I would like to learn how to set up a microservice :). That and perhaps it'd make the crates.io backend less monolithic? However, would this also mean that it becomes harder to set this up on private crates.io instances and local development environments? If this is a problem, maybe we could use Docker or another containerisation technology to manage this for us.

Then again, a senior architect once told me of the YAGNI philosophy (you ain't gonna need it), which could be applied to this microservice idea. What other analyses were you thinking of running on extracted codebases?

npm's followers idea sounds a bit like this issue regarding push infrastructure for crates.io :). Would you say there's a link?

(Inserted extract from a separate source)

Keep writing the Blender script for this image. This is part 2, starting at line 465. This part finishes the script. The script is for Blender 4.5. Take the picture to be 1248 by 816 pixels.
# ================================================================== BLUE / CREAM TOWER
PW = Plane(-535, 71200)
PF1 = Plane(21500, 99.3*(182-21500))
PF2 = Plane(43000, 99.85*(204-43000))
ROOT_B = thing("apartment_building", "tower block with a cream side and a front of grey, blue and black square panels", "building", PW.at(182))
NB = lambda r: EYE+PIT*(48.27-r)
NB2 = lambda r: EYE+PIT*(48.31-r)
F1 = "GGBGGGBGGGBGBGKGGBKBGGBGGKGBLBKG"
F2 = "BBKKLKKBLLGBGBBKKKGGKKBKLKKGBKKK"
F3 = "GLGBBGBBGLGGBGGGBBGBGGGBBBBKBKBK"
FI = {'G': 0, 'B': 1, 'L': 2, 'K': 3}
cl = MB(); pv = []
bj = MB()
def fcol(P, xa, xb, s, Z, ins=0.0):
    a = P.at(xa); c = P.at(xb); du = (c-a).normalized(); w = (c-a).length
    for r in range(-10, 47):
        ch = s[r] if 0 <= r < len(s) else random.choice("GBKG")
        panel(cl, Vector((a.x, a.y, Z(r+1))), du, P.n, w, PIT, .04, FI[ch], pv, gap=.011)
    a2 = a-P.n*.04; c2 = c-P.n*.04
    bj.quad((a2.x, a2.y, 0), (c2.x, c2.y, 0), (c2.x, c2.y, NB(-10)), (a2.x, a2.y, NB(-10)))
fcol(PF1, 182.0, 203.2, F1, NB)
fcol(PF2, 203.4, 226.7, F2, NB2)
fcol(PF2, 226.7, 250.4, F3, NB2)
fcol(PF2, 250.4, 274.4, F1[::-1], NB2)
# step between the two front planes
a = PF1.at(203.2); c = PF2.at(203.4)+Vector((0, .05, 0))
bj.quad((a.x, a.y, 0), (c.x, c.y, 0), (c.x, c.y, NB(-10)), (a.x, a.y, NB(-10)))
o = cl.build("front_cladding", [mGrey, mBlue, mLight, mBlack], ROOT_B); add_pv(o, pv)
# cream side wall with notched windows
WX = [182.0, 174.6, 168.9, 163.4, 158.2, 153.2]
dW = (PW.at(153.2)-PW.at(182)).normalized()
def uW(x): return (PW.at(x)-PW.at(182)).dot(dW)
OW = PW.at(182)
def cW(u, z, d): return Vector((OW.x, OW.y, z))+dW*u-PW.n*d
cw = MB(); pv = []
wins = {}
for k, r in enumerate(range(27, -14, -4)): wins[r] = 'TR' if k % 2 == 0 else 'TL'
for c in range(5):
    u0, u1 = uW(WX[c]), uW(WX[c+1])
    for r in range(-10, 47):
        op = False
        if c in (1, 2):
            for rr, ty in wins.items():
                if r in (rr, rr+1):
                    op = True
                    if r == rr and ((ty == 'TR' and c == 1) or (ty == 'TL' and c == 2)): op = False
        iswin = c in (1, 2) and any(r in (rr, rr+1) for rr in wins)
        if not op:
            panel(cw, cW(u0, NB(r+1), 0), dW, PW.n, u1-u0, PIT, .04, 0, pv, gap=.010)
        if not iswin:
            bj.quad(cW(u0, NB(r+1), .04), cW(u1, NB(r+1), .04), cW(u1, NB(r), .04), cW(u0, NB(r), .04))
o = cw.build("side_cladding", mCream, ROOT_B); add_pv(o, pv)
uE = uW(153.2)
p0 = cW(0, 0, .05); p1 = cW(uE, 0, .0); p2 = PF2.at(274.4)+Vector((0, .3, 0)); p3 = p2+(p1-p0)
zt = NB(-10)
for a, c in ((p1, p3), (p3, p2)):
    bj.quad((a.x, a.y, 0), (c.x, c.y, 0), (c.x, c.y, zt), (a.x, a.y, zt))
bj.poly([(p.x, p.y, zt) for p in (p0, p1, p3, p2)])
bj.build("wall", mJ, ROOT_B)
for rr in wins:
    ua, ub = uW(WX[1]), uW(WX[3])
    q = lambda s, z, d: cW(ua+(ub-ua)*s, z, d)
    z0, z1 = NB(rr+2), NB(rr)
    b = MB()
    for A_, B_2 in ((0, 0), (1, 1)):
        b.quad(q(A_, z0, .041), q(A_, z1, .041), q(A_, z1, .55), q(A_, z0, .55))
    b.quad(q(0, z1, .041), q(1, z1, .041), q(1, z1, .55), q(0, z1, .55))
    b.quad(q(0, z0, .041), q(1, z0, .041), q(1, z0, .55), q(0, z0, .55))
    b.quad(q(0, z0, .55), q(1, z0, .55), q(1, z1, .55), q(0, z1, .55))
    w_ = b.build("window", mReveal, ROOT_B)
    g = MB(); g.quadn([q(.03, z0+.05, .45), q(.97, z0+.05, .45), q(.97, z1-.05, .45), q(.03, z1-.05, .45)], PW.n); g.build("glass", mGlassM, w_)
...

Hmm this task is starting to look bigger than I thought it'd be :). And yes, I'd be happy to take this task up once we've decided what needs to be done :).

vignesh-sankaran commented 7 years ago

I just finished my last exam :). What were you thoughts on this so far @carols10cents?

vignesh-sankaran commented 6 years ago

So it's been pointed out to me in IRC by insaneinside that the core logic is prone to being gamed by uploading a project with many empty doc comments, and that a potential way around that is to potentially strip the spaces out and then see if there is still anything in the line. However, this can be circumvented by someone uploading files with gibberish doc comments e.g. Lorem Ipsum.

sgrif commented 6 years ago

Until we see evidence of crates gaming this, do you think it's worth worrying about at all? Any crate that has a bunch of empty lines as documentation, or lorem ipsum is going to end up avoided either way

carols10cents commented 5 years ago

I don't think we're going to end up doing this.